The travel fellowship has provided time: time to draw, time to write, time to reflect, time to speculate, and time to listen.
My intentions with the travel fellowship were to understand the subtle qualities of architecture, how they affect our nervous system, our emotion, and our physical senses. The nature of the fellowship has allowed me to let those qualities sink into the body, letting my eyes wander, and recognize the subtle qualities of light between each space or feel the small marks of craft from the local building methods.
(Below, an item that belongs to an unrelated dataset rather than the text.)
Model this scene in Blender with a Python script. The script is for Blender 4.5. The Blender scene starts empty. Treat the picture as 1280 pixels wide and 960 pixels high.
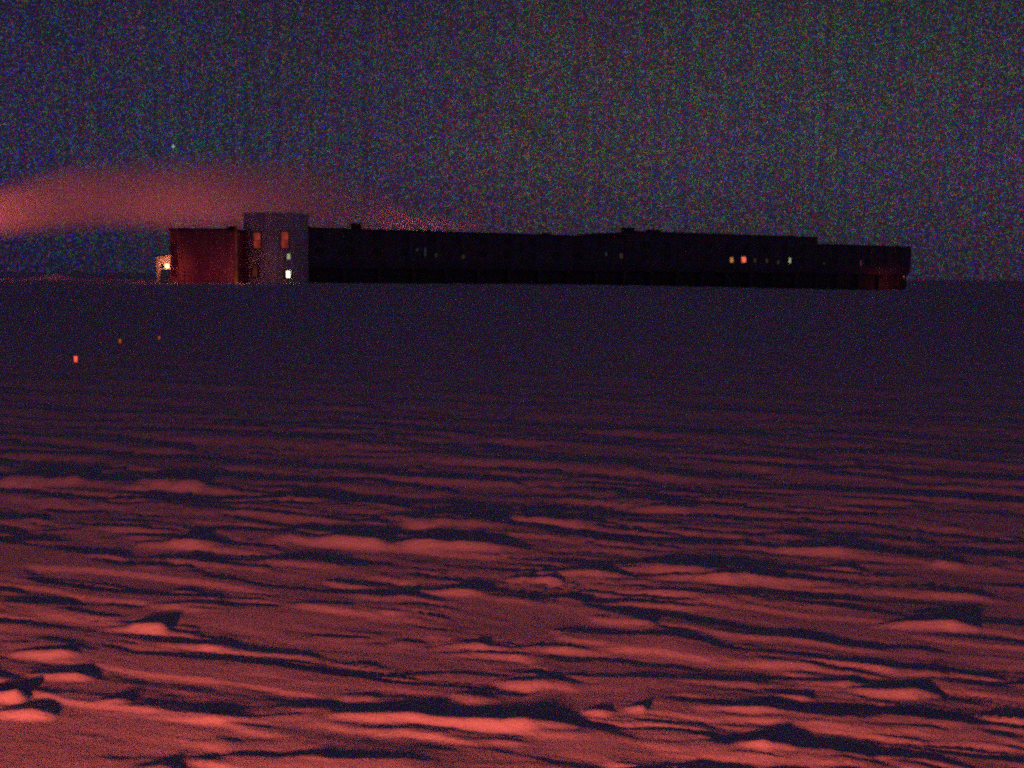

Unlike other forms of travel, I had the opportunity to visit multiple places with a specific focus. Transcending the tourist expectation of visiting a place, I began to recognize a common thread between vastly different landscapes and spaces, creating new relationships between experiences. While my intentions were to silo architectural qualities to understand their effects, I realized throughout the travel that the space between is also crucial to understanding the subtle differences between phenomena.
In an effort to probe architectural experience, my attempts to silo architectural qualities into their own categories was only an exercise in analysis. Through travel and discussions with professionals, I realize that experience is a separate reality from the physical world we occupy. In this sense, “Indexical Architecture” acts as a toolkit to understand the components of a memory but not actually create new memories: one does not directly affect the other. The nature of experience resolves to a different reality which is influenced by the entanglements of individual identity and cultural characteristics. Our experience is rooted in the metaphoric in-between between our identity (non-site) and the phenomena of our physical world we occupy (site-actual).
Our embodied experience lives within the relationship between our external landscapes and our internal landscapes. Architecture, as an object, is not the experience, but rather, an opportunity to bring meaningfulness to our identities and emotions.
While the travel is completed, the questioning continues. The time spent fulfilling the SOM Prize for Architecture has critically shaped the way that I understand space in relation to the body and will continue to be a crucial reference for prioritizing sensory curiosity between person and place.